» Exercise requirements:
Only lines with the string "More" matter here; gather them from the material below.

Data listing
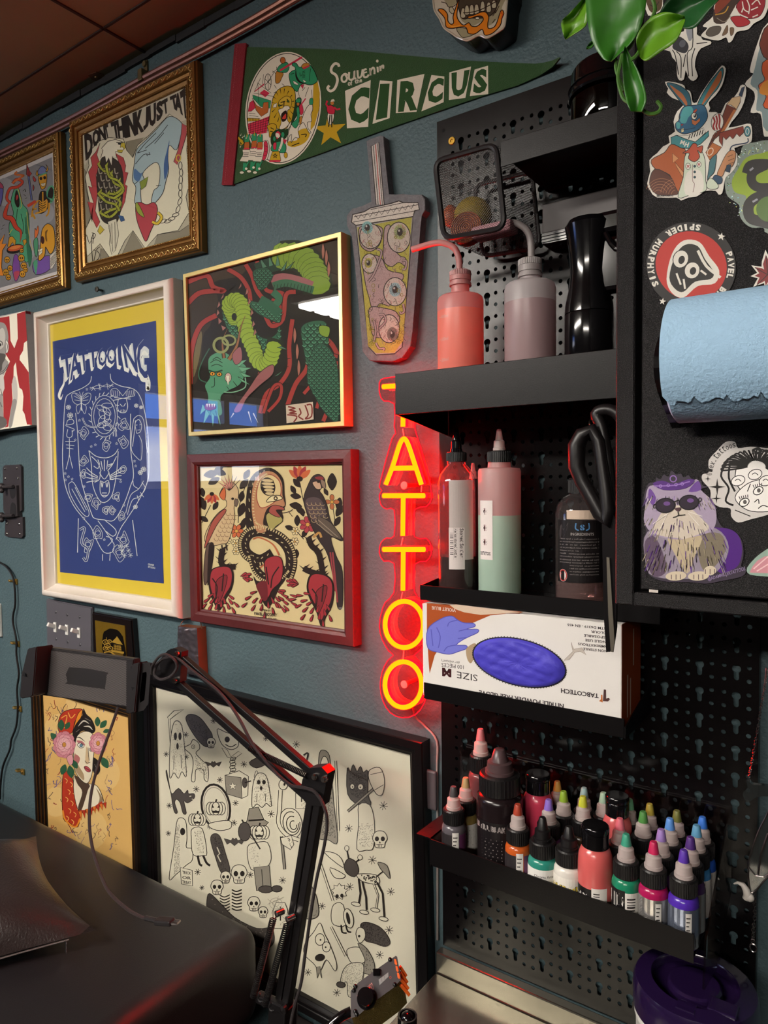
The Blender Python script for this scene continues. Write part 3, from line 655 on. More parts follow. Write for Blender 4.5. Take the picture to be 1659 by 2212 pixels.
# panther head
for f in ([[(545, 1115), (560, 1200), (570, 1330), (610, 1420), (650, 1430), (690, 1380), (715, 1250), (725, 1120)], [(545, 1115), (590, 1150), (650, 1160), (700, 1140), (725, 1105)], [(560, 1150), (600, 1190), (620, 1240)], [(715, 1150), (690, 1200), (660, 1240)],
           [(575, 1210), (600, 1225), (610, 1200)], [(665, 1215), (690, 1195), (660, 1205)], [(610, 1250), (640, 1290), (670, 1250)], [(615, 1240), (610, 1290), (580, 1310)], [(665, 1240), (680, 1290), (700, 1290)], [(615, 1300), (640, 1310), (665, 1300), (670, 1370), (640, 1400), (615, 1370), (615, 1300)], [(625, 1375), (655, 1375)], [(625, 1390), (655, 1390)], [(640, 1170), (640, 1240)], [(620, 1180), (628, 1230)], [(660, 1175), (655, 1230)], [(600, 1170), (612, 1200)]],): LL(f, 4)
for i in range(4):
    LL([[(600, 1275+i*8), (560, 1250+i*18), (530, 1220+i*30)], [(672, 1270+i*8), (710, 1245+i*14), (745, 1220+i*24)]], 4.5)
LL([[(622, 1310), (626, 1340), (632, 1312)], [(650, 1312), (656, 1340), (662, 1310)]], 5)
for x, y in ((487, 930), (533, 740), (560, 1090), (585, 1080), (712, 955), (715, 1072), (400, 1255), (420, 1275), (402, 1295), (443, 1290), (825, 1180), (832, 1210), (516, 1335), (740, 1305), (515, 1530), (760, 1450), (462, 1050), (640, 1660)):
    A.star(x, y, 10, WL); A.star(x, y, 6, BL)
# snake and dragon on hips
A.line([(490, 1600), (520, 1590), (500, 1680), (540, 1720), (530, 1790), (510, 1770)], 14, WL); A.line([(490, 1600), (520, 1590), (500, 1680), (540, 1720), (530, 1790), (510, 1770)], 8, BL)
for i in range(6): A.burst(740+i*12, 1700+(i % 3)*28, 16, 2.6, WL, 3)
A.quadtext('CRANK', (908, 1805), (945, 1812), (945, 1824), (908, 1817), WL, .02); A.quadtext('STUDIO', (908, 1822), (952, 1829), (952, 1840), (908, 1833), WL, .02)
A.done('poster', PRINT, t)
pane(c, -.0125, .0275, t)

# ================================================================ brass frame with the green dragon
BRS = mat('brushed_pale_brass', '#cdb878', .35, metal=.55, spec=.5, var=.06, vs_=80)
c = q4([(394.7, 592.6), (736.6, 500), (743.6, 920), (407, 942)], -.0228)
t = root_of(c, 'picture_frame', 'thin pale brass frame with a green dragon print and ceiling light reflections')
ob('frame', moulding(B(), c, [(0, .0005), (0, .0222), (.0006, .0228), (.0066, .0228), (.0072, .0222), (.0072, .018)]), BRS, t)
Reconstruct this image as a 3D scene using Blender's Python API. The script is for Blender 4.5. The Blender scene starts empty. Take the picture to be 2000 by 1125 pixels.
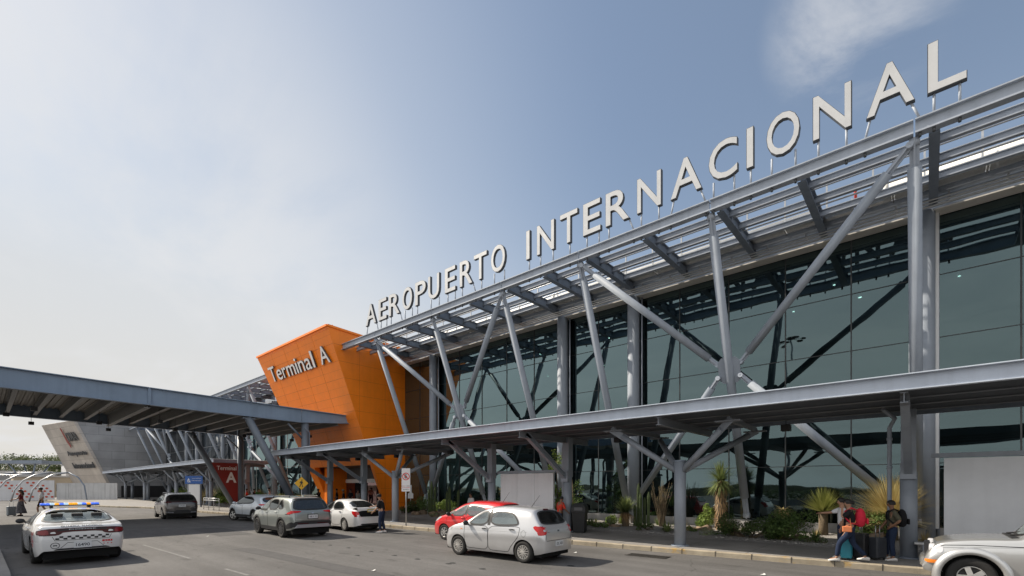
import bpy, bmesh, math, random
import numpy as np
from mathutils import Vector, Matrix, Quaternion
from mathutils.bvhtree import BVHTree
random.seed(7)
SC = bpy.context.scene
COL = SC.collection
R = math.radians
OFF = {}

# ------------------------------------------------------------------ materials
def mat(name, col, rough=.6, metal=0., spec=.5, noise=0., nscale=6., bump=0., bscale=40., emit=None, coat=0., streak=0.):
    m = bpy.data.materials.new(name); m.use_nodes = True
    nt = m.node_tree; N = nt.nodes; L = nt.links
    b = N['Principled BSDF']
    b.inputs['Base Color'].default_value = (*col, 1)
    b.inputs['Roughness'].default_value = rough
    b.inputs['Metallic'].default_value = metal
    b.inputs['Specular IOR Level'].default_value = spec
    if coat: b.inputs['Coat Weight'].default_value = coat; b.inputs['Coat Roughness'].default_value = .04
    if emit:
        b.inputs['Emission Color'].default_value = (*emit[0], 1); b.inputs['Emission Strength'].default_value = emit[1]
    if noise or bump or streak:
        tc = N.new('ShaderNodeTexCoord')
    if noise:
        nz = N.new('ShaderNodeTexNoise'); nz.inputs['Scale'].default_value = nscale; nz.inputs['Detail'].default_value = 8
        nz.inputs['Roughness'].default_value = .65
        L.new(tc.outputs['Object'], nz.inputs['Vector'])
        mr = N.new('ShaderNodeMapRange'); mr.inputs[1].default_value = .3; mr.inputs[2].default_value = .7
        mr.inputs[3].default_value = 1 - noise; mr.inputs[4].default_value = 1 + noise
        L.new(nz.outputs['Fac'], mr.inputs[0])
        vm = N.new('ShaderNodeVectorMath'); vm.operation = 'SCALE'; vm.inputs[0].default_value = col
        L.new(mr.outputs[0], vm.inputs['Scale'])
        last = vm.outputs[0]
        if streak:
            mp = N.new('ShaderNodeMapping'); mp.inputs['Scale'].default_value = (3, 3, .15)
            n2 = N.new('ShaderNodeTexNoise'); n2.inputs['Scale'].default_value = 1.5; n2.inputs['Detail'].default_value = 6
            L.new(tc.outputs['Object'], mp.inputs[0]); L.new(mp.outputs[0], n2.inputs['Vector'])
            m2 = N.new('ShaderNodeMapRange'); m2.inputs[1].default_value = .45; m2.inputs[2].default_value = .75
            m2.inputs[3].default_value = 1; m2.inputs[4].default_value = 1 - streak
            L.new(n2.outputs['Fac'], m2.inputs[0])
            v2 = N.new('ShaderNodeVectorMath'); v2.operation = 'SCALE'
            L.new(last, v2.inputs[0]); L.new(m2.outputs[0], v2.inputs['Scale']); last = v2.outputs[0]
        L.new(last, b.inputs['Base Color'])
        m3 = N.new('ShaderNodeMapRange'); m3.inputs[3].default_value = max(.02, rough - .12); m3.inputs[4].default_value = min(1, rough + .12)
        L.new(nz.outputs['Fac'], m3.inputs[0]); L.new(m3.outputs[0], b.inputs['Roughness'])
    if bump:
        nb = N.new('ShaderNodeTexNoise'); nb.inputs['Scale'].default_value = bscale; nb.inputs['Detail'].default_value = 6
        L.new(tc.outputs['Object'], nb.inputs['Vector'])
        bp = N.new('ShaderNodeBump'); bp.inputs['Strength'].default_value = bump; bp.inputs['Distance'].default_value = .02
        L.new(nb.outputs['Fac'], bp.inputs['Height']); L.new(bp.outputs[0], b.inputs['Normal'])
    return m

M = {}
M['steel'] = mat('steel_paint', (.38, .42, .48), .55, 0, .45, .10, 1.3, streak=.12)
M['steel_dark'] = mat('steel_paint_blue', (.23, .27, .33), .55, 0, .4, .10, 1.0, streak=.15)
M['steel_light'] = mat('steel_paint_pale', (.30, .335, .385), .6, 0, .25, .08, 1.0, streak=.12)
M['deck'] = mat('metal_decking', (.22, .22, .225), .55, 0, .4, .15, .8)
M['deck_ceiling'] = mat('ribbed_decking', (.30, .28, .25), .5, 0, .4, .12, .8)
M['white'] = mat('white_paint', (.80, .80, .79), .4, 0, .5, .04, 3)
M['pipe'] = mat('pipe_paint', (.72, .70, .65), .5, 0, .4, .1, 2)
M['letter'] = mat('letter_face', (.55, .56, .57), .35, 0, .5, .05, 2, streak=.08)
M['letter_side'] = mat('letter_return', (.07, .074, .082), .5, 0, .4)
M['dark'] = mat('dark_plastic', (.02, .02, .022), .55, 0, .4)
M['black'] = mat('black_void', (.006, .006, .007), .8, 0, .2)
M['galv'] = mat('galvanised', (.45, .46, .47), .38, .7, .5, .15, 12)
M['wallpanel'] = mat('blank_panel', (.74, .75, .77), .45, 0, .4, .05, 1.5, streak=.06)
M['plinth'] = mat('plinth_concrete', (.42, .41, .40), .85, 0, .3, .15, 1.5, .25, 30, streak=.2)
M['concrete'] = mat('pavement_concrete', (.24, .228, .215), .88, 0, .3, .22, .8, .35, 60)
M['kerb'] = mat('kerb_concrete', (.36, .31, .235), .9, 0, .3, .28, 2.2, .4, 50)
M['gravel_base'] = mat('gravel', (.30, .285, .27), .95, 0, .2, .5, 28, .8, 40)
M['roofing'] = mat('roofing', (.5, .49, .47), .8, 0, .3, .1, .5)

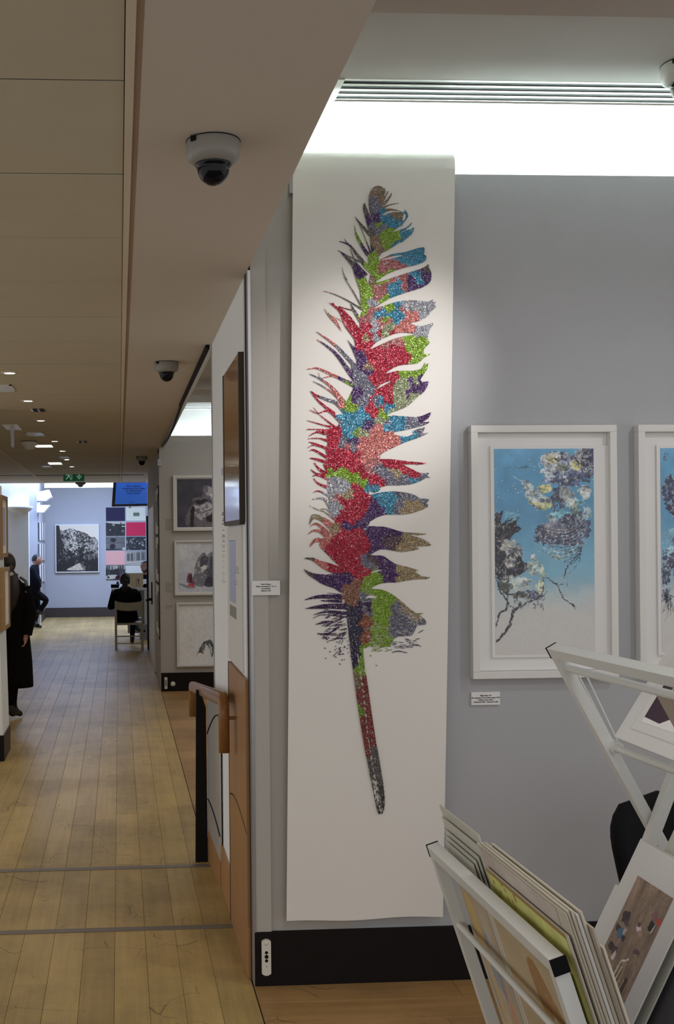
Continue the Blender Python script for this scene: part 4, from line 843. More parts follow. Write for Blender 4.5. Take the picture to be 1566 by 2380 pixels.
# ================================================================== PRINT RACKS
def rack_board(name, P0, du, dv, w_, h_, th, label, cat, m_='mat_board', group=None, edge=None):
    """a board standing in a rack: P0 = lower far corner, du along its foot, dv up its slope"""
    du, dv = V(du).normalized(), V(dv).normalized(); n = du.cross(dv)
    t = thing(name, label, cat, P0, group); b = B(); P0 = V(P0)
    b.prism([P0, P0+du*w_, P0+du*w_+dv*h_, P0+dv*h_], n*th); b.obj('board', m_, t)
    return t, P0, du, dv, n
YV = V((0, 1, 0))
T_ = .031
# ---- front rack: left panel seen from outside, boards standing behind it
ZR = 1.03
A = PZ(991, 1965, ZR); Bq = PZ(1277, 2233, ZR)
YA, YB_ = A.y, Bq.y; XA = A.x+.5*T_*(.309+.951); XB = Bq.x+.5*T_*(.309+.951)
r1 = thing('print_rack', 'low white print rack in the near right corner with black end caps', 'rack', (XA+.22, (YA+YB_)/2, 0))
dl = V((.325, 0, -1)).normalized()               # down the left panel
nl = V((1, 0, .325)).normalized()                # into the rack
pA, pB = V((XA, YA, ZR-.5*T_*(.951-.309))), V((XB, YB_, ZR-.5*T_*(.951-.309)))
LL = (ZR-T_)/-dl.z
b = B(); b.bar(pA+V((0, .0, 0)), pB, T_, T_, nl.cross(YV)*-1, .002); b.obj('top_rail', 'rack_white', r1)
for p, s in ((pA, -1), (pB, 1)):
    b = B(); q = p+V((0, s*T_/2, 0)); b.bar(q+dl*T_/2, q+dl*(LL), T_, T_, YV, .002); b.obj('leg', 'rack_white', r1)
for p, s in ((pA, 1), (pB, -1)):
    b = B(); b.bar(p, p+V((0, s*.004, 0)), T_+.003, T_+.003, nl.cross(YV)*-1, .001); b.obj('end_cap', 'black', r1)
for dist in (.20, .55):
    b = B(); b.cyl(pA+dl*dist-nl*.006, pB+dl*dist-nl*.006, .0085, n=12); b.obj('rod', 'rack_white', r1)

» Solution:
The Blender Python script for this scene continues. Write part 3, from line 655 on. More parts follow. Write for Blender 4.5. Take the picture to be 1659 by 2212 pixels.
Continue the Blender Python script for this scene: part 4, from line 843. More parts follow. Write for Blender 4.5. Take the picture to be 1566 by 2380 pixels.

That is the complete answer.